Once I was a clever boy learning the arts of Oxford... is a quotation from the verses written by Bishop Richard Fleming (c.1385-1431) for his tomb in Lincoln Cathedral. Fleming, the founder of Lincoln College in Oxford, is the subject of my research for a D. Phil., and, like me, a son of the West Riding. I have remarked in the past that I have a deeply meaningful on-going relationship with a dead fifteenth century bishop... it was Fleming who, in effect, enabled me to come to Oxford and to learn its arts, and for that I am immensely grateful.


Saturday, 29 March 2025

Render unto God …


A simmering row has erupted once again in the Wesleydale village of Askrigg following the revelation of the newly rendered fifteenth century tower of the mediaeval parish church. The result of the work is that the tower now gleams in the sunlight in a shade which projectors refer to as white and the church says is honey toned. The story first broke almost a year ago when the work was proposed as was reported by the Daily Telegraph in All Creatures Great and Small church in renovation row

Now, with the work completed, to the dissatisfaction of many, the story has been covered again by the paper in Unholy row after 15th-century church tower given brilliant white makeover

I have not visited the church as Askrigg, which looks to be a classic example of a Yorkshire Pennine church of the fifteenth or sixteenth century - a style often associated with the area of Craven but actually found both north and south of Craven itself. The rebuilding of so many of these churches in the period points to prosperity from sheep rearing and the cloth trade as well as cattle rearing. The churches are a rather austere equivalent of the wool and cloth churches of East Anglia and Somerset.

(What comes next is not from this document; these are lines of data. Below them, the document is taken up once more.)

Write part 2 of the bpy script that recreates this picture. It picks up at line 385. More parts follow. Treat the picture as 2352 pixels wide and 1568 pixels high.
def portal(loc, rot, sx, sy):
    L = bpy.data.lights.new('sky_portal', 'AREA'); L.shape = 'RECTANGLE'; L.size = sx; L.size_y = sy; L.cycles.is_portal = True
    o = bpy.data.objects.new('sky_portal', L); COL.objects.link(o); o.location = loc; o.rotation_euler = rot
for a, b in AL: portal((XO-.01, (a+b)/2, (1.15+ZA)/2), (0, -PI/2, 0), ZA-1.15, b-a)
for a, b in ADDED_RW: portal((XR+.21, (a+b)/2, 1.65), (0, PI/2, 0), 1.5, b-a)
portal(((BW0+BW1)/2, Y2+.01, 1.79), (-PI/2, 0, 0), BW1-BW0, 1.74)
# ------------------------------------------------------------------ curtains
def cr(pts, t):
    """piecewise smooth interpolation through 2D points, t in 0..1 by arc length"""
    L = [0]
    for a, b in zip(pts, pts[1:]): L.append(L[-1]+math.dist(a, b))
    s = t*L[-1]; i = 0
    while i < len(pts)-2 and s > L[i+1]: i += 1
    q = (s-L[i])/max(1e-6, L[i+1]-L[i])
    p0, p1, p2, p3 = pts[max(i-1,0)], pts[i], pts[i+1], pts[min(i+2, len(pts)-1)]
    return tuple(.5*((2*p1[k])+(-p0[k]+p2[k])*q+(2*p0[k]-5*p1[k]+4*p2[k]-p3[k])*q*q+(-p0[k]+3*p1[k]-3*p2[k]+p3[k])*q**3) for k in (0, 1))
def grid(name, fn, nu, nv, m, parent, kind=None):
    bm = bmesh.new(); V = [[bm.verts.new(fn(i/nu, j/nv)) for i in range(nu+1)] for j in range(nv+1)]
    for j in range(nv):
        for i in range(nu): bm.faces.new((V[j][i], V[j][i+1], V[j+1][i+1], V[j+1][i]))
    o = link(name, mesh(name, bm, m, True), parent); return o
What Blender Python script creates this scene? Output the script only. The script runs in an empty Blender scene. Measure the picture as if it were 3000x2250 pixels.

Parishioners and visitors are used to the grey stone of these buildings. However, it is not as good a building stone as is found in other parts of Yorkshire and the rather rough masonry probably needs an extra layer of protection through rendering. According to the Vicar the tower at Askrigg was rendered until the Victorian restoration. At that time external rendering was often enthusiastically removed, as so very often, was internal plaster. The results, both internally and externally, continue to leave the churches with a scraped look. It is perhaps very likely that the newly rebuilt church at Askrigg in the fifteenth century gleamed  in the sunlight rather as its tower does once again. 

Medieval buildings using rough stone that did not cut into ashlar blocks often used rendering to make them weatherproof and to enhance their appearance. Thus it was that the White Tower in the Tower of London was limewashed, and its distinctive appearance stands out in the well-known fifteenth century depiction of the Tower in Charles of Orleans’ collected poems. Castles like Totnes in the twelfth century or King Edward I’s Conwy and Harlech at the end of the thirteenth century stood out in the landscape with their limewashed white walls, and still show traces of it today. A later example in Conwy is the relatively recently restored rendering of the great Elizabethan town house of Plas Mawr,

In Oxford a very familiar landmark is the tower of St Michael at the Northgate. Built about.1040 it now stands displaying its rough  Anglo-Saxon masonry and quoins to the viewer. However before the enthusiastic Victorian restorers got to work it was crowned with battlements, and not the plain low parapet they created, and it seems clear from drawings and paintings the tower was rendered. Once I took this on board I never looked at the tower in the same way. It cries out to have its exposed stonework rendered, its quoins and windows emphasised and its battlements restored. Frankly it is a grand old lady left standing half-dressed before the common gaze.

Archaeological work has revealed that the abbey and cathedral built at Hexham by St Wilfrid in the seventh century was rendered with a pink covering - anticipating perhaps the ‘Suffolk Pink’ of later centuries. Such a church would certainly have stood out in the agrarian landscape of the Tyne valley.

So whilst I can appreciate that for the people of Askrigg the change to their church is dramatic it appears that it is in fact a restoration to what it would once have been.